DATA RECORDS →
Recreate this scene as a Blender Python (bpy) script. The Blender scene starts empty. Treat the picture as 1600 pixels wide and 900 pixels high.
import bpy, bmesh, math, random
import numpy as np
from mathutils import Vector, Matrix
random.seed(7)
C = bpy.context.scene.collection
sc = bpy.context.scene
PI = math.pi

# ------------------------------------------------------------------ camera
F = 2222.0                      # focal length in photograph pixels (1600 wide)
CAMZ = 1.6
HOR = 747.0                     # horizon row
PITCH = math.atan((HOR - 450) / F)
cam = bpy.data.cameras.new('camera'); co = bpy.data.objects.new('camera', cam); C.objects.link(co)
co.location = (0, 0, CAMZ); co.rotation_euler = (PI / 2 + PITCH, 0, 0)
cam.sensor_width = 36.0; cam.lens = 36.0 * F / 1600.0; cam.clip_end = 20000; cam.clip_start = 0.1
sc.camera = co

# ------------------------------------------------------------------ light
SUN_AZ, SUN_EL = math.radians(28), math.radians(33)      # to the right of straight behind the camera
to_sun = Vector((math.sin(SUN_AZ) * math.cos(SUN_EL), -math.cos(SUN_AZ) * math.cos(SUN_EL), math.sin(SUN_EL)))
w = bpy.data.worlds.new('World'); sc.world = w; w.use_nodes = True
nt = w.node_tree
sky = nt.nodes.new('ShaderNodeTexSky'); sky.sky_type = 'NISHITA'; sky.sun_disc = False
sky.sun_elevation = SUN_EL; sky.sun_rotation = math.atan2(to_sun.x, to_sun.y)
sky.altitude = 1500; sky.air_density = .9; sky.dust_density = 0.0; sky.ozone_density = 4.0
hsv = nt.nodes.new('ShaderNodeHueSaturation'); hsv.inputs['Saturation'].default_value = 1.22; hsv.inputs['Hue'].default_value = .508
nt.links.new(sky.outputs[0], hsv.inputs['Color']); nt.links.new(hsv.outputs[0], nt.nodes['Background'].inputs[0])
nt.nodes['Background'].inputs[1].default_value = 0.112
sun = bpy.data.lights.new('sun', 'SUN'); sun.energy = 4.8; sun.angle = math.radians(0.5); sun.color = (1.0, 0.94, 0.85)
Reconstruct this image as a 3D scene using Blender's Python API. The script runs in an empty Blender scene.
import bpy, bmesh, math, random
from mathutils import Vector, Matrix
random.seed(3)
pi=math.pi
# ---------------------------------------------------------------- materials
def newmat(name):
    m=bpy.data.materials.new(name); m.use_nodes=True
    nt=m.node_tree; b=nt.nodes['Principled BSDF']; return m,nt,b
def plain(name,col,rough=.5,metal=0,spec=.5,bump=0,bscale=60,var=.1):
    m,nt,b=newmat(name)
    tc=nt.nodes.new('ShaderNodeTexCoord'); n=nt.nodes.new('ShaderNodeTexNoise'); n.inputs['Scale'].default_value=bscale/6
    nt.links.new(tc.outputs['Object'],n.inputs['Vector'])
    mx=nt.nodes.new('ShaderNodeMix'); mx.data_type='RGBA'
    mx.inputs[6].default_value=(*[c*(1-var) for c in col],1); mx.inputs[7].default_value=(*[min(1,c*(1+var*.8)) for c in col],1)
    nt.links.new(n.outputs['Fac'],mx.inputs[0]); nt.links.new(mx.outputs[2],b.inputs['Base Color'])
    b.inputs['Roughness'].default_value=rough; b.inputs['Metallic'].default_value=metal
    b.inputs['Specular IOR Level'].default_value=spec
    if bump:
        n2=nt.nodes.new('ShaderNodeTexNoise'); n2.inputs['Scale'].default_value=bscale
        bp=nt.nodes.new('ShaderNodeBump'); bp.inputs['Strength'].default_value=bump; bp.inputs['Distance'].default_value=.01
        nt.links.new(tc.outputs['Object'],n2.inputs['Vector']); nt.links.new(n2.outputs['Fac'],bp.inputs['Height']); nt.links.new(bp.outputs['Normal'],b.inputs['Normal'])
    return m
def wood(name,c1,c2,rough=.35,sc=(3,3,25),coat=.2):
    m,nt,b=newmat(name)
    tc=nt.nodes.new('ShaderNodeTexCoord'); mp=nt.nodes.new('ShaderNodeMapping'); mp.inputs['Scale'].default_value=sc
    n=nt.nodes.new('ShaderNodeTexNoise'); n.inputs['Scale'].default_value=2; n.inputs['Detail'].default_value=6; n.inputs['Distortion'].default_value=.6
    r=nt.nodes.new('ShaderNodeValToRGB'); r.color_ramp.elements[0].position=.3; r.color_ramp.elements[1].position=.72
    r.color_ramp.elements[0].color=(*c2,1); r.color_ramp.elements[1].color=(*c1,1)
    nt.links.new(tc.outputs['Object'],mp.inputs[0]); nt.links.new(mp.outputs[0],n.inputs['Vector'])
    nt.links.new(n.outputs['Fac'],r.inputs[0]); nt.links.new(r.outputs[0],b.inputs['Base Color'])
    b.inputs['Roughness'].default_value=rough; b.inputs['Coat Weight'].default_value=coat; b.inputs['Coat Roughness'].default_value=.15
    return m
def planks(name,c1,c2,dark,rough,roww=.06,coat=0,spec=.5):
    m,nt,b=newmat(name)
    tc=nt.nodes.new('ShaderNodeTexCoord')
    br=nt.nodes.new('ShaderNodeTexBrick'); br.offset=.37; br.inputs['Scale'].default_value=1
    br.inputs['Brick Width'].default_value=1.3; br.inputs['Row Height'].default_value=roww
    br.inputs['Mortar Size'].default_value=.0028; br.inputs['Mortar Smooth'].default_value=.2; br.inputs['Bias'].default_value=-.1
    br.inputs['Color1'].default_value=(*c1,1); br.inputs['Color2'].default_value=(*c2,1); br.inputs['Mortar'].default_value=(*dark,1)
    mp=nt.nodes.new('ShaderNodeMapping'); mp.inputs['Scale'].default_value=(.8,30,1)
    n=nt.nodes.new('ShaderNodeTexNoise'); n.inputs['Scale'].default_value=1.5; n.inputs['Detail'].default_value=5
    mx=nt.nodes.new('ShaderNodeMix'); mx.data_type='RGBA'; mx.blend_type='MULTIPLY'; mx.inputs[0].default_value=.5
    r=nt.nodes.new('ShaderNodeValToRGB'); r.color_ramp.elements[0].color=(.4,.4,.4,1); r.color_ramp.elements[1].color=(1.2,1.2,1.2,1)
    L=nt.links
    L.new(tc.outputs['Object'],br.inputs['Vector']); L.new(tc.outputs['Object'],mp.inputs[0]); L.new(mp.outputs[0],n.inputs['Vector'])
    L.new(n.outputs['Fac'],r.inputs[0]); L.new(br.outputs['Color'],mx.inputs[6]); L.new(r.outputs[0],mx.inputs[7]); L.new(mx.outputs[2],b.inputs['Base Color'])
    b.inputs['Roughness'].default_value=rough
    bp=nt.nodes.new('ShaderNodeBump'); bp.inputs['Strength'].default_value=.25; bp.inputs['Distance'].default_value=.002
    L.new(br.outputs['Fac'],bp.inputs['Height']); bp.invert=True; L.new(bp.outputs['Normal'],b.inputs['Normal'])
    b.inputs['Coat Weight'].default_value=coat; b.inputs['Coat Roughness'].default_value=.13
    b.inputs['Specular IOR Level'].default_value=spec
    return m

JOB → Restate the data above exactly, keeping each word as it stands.

RESULT BELOW →
Recreate this scene as a Blender Python (bpy) script. The Blender scene starts empty. Treat the picture as 1600 pixels wide and 900 pixels high.
import bpy, bmesh, math, random
import numpy as np
from mathutils import Vector, Matrix
random.seed(7)
C = bpy.context.scene.collection
sc = bpy.context.scene
PI = math.pi

# ------------------------------------------------------------------ camera
F = 2222.0                      # focal length in photograph pixels (1600 wide)
CAMZ = 1.6
HOR = 747.0                     # horizon row
PITCH = math.atan((HOR - 450) / F)
cam = bpy.data.cameras.new('camera'); co = bpy.data.objects.new('camera', cam); C.objects.link(co)
co.location = (0, 0, CAMZ); co.rotation_euler = (PI / 2 + PITCH, 0, 0)
cam.sensor_width = 36.0; cam.lens = 36.0 * F / 1600.0; cam.clip_end = 20000; cam.clip_start = 0.1
sc.camera = co

# ------------------------------------------------------------------ light
SUN_AZ, SUN_EL = math.radians(28), math.radians(33)      # to the right of straight behind the camera
to_sun = Vector((math.sin(SUN_AZ) * math.cos(SUN_EL), -math.cos(SUN_AZ) * math.cos(SUN_EL), math.sin(SUN_EL)))
w = bpy.data.worlds.new('World'); sc.world = w; w.use_nodes = True
nt = w.node_tree
sky = nt.nodes.new('ShaderNodeTexSky'); sky.sky_type = 'NISHITA'; sky.sun_disc = False
sky.sun_elevation = SUN_EL; sky.sun_rotation = math.atan2(to_sun.x, to_sun.y)
sky.altitude = 1500; sky.air_density = .9; sky.dust_density = 0.0; sky.ozone_density = 4.0
hsv = nt.nodes.new('ShaderNodeHueSaturation'); hsv.inputs['Saturation'].default_value = 1.22; hsv.inputs['Hue'].default_value = .508
nt.links.new(sky.outputs[0], hsv.inputs['Color']); nt.links.new(hsv.outputs[0], nt.nodes['Background'].inputs[0])
nt.nodes['Background'].inputs[1].default_value = 0.112
sun = bpy.data.lights.new('sun', 'SUN'); sun.energy = 4.8; sun.angle = math.radians(0.5); sun.color = (1.0, 0.94, 0.85)
Reconstruct this image as a 3D scene using Blender's Python API. The script runs in an empty Blender scene.
import bpy, bmesh, math, random
from mathutils import Vector, Matrix
random.seed(3)
pi=math.pi
# ---------------------------------------------------------------- materials
def newmat(name):
    m=bpy.data.materials.new(name); m.use_nodes=True
    nt=m.node_tree; b=nt.nodes['Principled BSDF']; return m,nt,b
def plain(name,col,rough=.5,metal=0,spec=.5,bump=0,bscale=60,var=.1):
    m,nt,b=newmat(name)
    tc=nt.nodes.new('ShaderNodeTexCoord'); n=nt.nodes.new('ShaderNodeTexNoise'); n.inputs['Scale'].default_value=bscale/6
    nt.links.new(tc.outputs['Object'],n.inputs['Vector'])
    mx=nt.nodes.new('ShaderNodeMix'); mx.data_type='RGBA'
    mx.inputs[6].default_value=(*[c*(1-var) for c in col],1); mx.inputs[7].default_value=(*[min(1,c*(1+var*.8)) for c in col],1)
    nt.links.new(n.outputs['Fac'],mx.inputs[0]); nt.links.new(mx.outputs[2],b.inputs['Base Color'])
    b.inputs['Roughness'].default_value=rough; b.inputs['Metallic'].default_value=metal
    b.inputs['Specular IOR Level'].default_value=spec
    if bump:
        n2=nt.nodes.new('ShaderNodeTexNoise'); n2.inputs['Scale'].default_value=bscale
        bp=nt.nodes.new('ShaderNodeBump'); bp.inputs['Strength'].default_value=bump; bp.inputs['Distance'].default_value=.01
        nt.links.new(tc.outputs['Object'],n2.inputs['Vector']); nt.links.new(n2.outputs['Fac'],bp.inputs['Height']); nt.links.new(bp.outputs['Normal'],b.inputs['Normal'])
    return m
def wood(name,c1,c2,rough=.35,sc=(3,3,25),coat=.2):
    m,nt,b=newmat(name)
    tc=nt.nodes.new('ShaderNodeTexCoord'); mp=nt.nodes.new('ShaderNodeMapping'); mp.inputs['Scale'].default_value=sc
    n=nt.nodes.new('ShaderNodeTexNoise'); n.inputs['Scale'].default_value=2; n.inputs['Detail'].default_value=6; n.inputs['Distortion'].default_value=.6
    r=nt.nodes.new('ShaderNodeValToRGB'); r.color_ramp.elements[0].position=.3; r.color_ramp.elements[1].position=.72
    r.color_ramp.elements[0].color=(*c2,1); r.color_ramp.elements[1].color=(*c1,1)
    nt.links.new(tc.outputs['Object'],mp.inputs[0]); nt.links.new(mp.outputs[0],n.inputs['Vector'])
    nt.links.new(n.outputs['Fac'],r.inputs[0]); nt.links.new(r.outputs[0],b.inputs['Base Color'])
    b.inputs['Roughness'].default_value=rough; b.inputs['Coat Weight'].default_value=coat; b.inputs['Coat Roughness'].default_value=.15
    return m
def planks(name,c1,c2,dark,rough,roww=.06,coat=0,spec=.5):
    m,nt,b=newmat(name)
    tc=nt.nodes.new('ShaderNodeTexCoord')
    br=nt.nodes.new('ShaderNodeTexBrick'); br.offset=.37; br.inputs['Scale'].default_value=1
    br.inputs['Brick Width'].default_value=1.3; br.inputs['Row Height'].default_value=roww
    br.inputs['Mortar Size'].default_value=.0028; br.inputs['Mortar Smooth'].default_value=.2; br.inputs['Bias'].default_value=-.1
    br.inputs['Color1'].default_value=(*c1,1); br.inputs['Color2'].default_value=(*c2,1); br.inputs['Mortar'].default_value=(*dark,1)
    mp=nt.nodes.new('ShaderNodeMapping'); mp.inputs['Scale'].default_value=(.8,30,1)
    n=nt.nodes.new('ShaderNodeTexNoise'); n.inputs['Scale'].default_value=1.5; n.inputs['Detail'].default_value=5
    mx=nt.nodes.new('ShaderNodeMix'); mx.data_type='RGBA'; mx.blend_type='MULTIPLY'; mx.inputs[0].default_value=.5
    r=nt.nodes.new('ShaderNodeValToRGB'); r.color_ramp.elements[0].color=(.4,.4,.4,1); r.color_ramp.elements[1].color=(1.2,1.2,1.2,1)
    L=nt.links
    L.new(tc.outputs['Object'],br.inputs['Vector']); L.new(tc.outputs['Object'],mp.inputs[0]); L.new(mp.outputs[0],n.inputs['Vector'])
    L.new(n.outputs['Fac'],r.inputs[0]); L.new(br.outputs['Color'],mx.inputs[6]); L.new(r.outputs[0],mx.inputs[7]); L.new(mx.outputs[2],b.inputs['Base Color'])
    b.inputs['Roughness'].default_value=rough
    bp=nt.nodes.new('ShaderNodeBump'); bp.inputs['Strength'].default_value=.25; bp.inputs['Distance'].default_value=.002
    L.new(br.outputs['Fac'],bp.inputs['Height']); bp.invert=True; L.new(bp.outputs['Normal'],b.inputs['Normal'])
    b.inputs['Coat Weight'].default_value=coat; b.inputs['Coat Roughness'].default_value=.13
    b.inputs['Specular IOR Level'].default_value=spec
    return m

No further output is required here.